**SHORT PROBLEM:**
Write out all of the data without omission, exactly as shown.

**MATERIAL:**
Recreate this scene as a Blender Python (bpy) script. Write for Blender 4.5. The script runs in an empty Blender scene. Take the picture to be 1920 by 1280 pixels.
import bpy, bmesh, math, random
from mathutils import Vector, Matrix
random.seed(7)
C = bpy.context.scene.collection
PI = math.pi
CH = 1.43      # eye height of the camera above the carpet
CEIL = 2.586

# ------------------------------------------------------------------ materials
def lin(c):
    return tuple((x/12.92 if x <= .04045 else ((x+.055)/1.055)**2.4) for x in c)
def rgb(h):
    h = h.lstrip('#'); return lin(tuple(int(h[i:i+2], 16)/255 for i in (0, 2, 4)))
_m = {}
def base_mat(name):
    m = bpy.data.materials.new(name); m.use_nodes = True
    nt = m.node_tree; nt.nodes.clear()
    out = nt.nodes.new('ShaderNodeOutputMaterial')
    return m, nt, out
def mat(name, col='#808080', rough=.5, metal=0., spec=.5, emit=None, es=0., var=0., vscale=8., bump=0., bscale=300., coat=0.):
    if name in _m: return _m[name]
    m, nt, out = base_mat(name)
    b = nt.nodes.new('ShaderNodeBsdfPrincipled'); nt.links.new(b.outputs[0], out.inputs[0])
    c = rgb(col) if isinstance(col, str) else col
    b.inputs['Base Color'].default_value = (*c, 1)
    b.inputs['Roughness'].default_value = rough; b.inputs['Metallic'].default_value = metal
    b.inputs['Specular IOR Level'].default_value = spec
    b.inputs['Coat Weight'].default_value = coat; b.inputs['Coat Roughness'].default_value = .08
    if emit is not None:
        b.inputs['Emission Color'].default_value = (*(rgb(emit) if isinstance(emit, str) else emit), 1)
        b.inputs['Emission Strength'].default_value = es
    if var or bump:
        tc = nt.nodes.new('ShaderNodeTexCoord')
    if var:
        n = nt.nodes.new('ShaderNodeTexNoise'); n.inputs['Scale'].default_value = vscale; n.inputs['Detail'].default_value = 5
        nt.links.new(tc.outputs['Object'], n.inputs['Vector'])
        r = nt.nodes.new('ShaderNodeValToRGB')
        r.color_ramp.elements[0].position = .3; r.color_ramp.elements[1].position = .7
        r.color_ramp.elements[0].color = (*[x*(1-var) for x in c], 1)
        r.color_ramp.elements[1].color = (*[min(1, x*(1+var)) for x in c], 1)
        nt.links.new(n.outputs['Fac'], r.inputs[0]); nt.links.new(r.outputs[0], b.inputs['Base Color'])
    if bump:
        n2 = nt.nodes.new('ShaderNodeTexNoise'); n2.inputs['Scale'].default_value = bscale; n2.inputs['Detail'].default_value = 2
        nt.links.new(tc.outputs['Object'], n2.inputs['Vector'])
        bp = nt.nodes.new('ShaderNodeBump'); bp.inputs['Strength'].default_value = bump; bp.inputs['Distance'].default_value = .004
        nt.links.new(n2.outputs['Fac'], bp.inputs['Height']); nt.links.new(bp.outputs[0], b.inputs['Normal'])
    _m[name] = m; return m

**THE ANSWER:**
Recreate this scene as a Blender Python (bpy) script. Write for Blender 4.5. The script runs in an empty Blender scene. Take the picture to be 1920 by 1280 pixels.
import bpy, bmesh, math, random
from mathutils import Vector, Matrix
random.seed(7)
C = bpy.context.scene.collection
PI = math.pi
CH = 1.43      # eye height of the camera above the carpet
CEIL = 2.586

# ------------------------------------------------------------------ materials
def lin(c):
    return tuple((x/12.92 if x <= .04045 else ((x+.055)/1.055)**2.4) for x in c)
def rgb(h):
    h = h.lstrip('#'); return lin(tuple(int(h[i:i+2], 16)/255 for i in (0, 2, 4)))
_m = {}
def base_mat(name):
    m = bpy.data.materials.new(name); m.use_nodes = True
    nt = m.node_tree; nt.nodes.clear()
    out = nt.nodes.new('ShaderNodeOutputMaterial')
    return m, nt, out
def mat(name, col='#808080', rough=.5, metal=0., spec=.5, emit=None, es=0., var=0., vscale=8., bump=0., bscale=300., coat=0.):
    if name in _m: return _m[name]
    m, nt, out = base_mat(name)
    b = nt.nodes.new('ShaderNodeBsdfPrincipled'); nt.links.new(b.outputs[0], out.inputs[0])
    c = rgb(col) if isinstance(col, str) else col
    b.inputs['Base Color'].default_value = (*c, 1)
    b.inputs['Roughness'].default_value = rough; b.inputs['Metallic'].default_value = metal
    b.inputs['Specular IOR Level'].default_value = spec
    b.inputs['Coat Weight'].default_value = coat; b.inputs['Coat Roughness'].default_value = .08
    if emit is not None:
        b.inputs['Emission Color'].default_value = (*(rgb(emit) if isinstance(emit, str) else emit), 1)
        b.inputs['Emission Strength'].default_value = es
    if var or bump:
        tc = nt.nodes.new('ShaderNodeTexCoord')
    if var:
        n = nt.nodes.new('ShaderNodeTexNoise'); n.inputs['Scale'].default_value = vscale; n.inputs['Detail'].default_value = 5
        nt.links.new(tc.outputs['Object'], n.inputs['Vector'])
        r = nt.nodes.new('ShaderNodeValToRGB')
        r.color_ramp.elements[0].position = .3; r.color_ramp.elements[1].position = .7
        r.color_ramp.elements[0].color = (*[x*(1-var) for x in c], 1)
        r.color_ramp.elements[1].color = (*[min(1, x*(1+var)) for x in c], 1)
        nt.links.new(n.outputs['Fac'], r.inputs[0]); nt.links.new(r.outputs[0], b.inputs['Base Color'])
    if bump:
        n2 = nt.nodes.new('ShaderNodeTexNoise'); n2.inputs['Scale'].default_value = bscale; n2.inputs['Detail'].default_value = 2
        nt.links.new(tc.outputs['Object'], n2.inputs['Vector'])
        bp = nt.nodes.new('ShaderNodeBump'); bp.inputs['Strength'].default_value = bump; bp.inputs['Distance'].default_value = .004
        nt.links.new(n2.outputs['Fac'], bp.inputs['Height']); nt.links.new(bp.outputs[0], b.inputs['Normal'])
    _m[name] = m; return m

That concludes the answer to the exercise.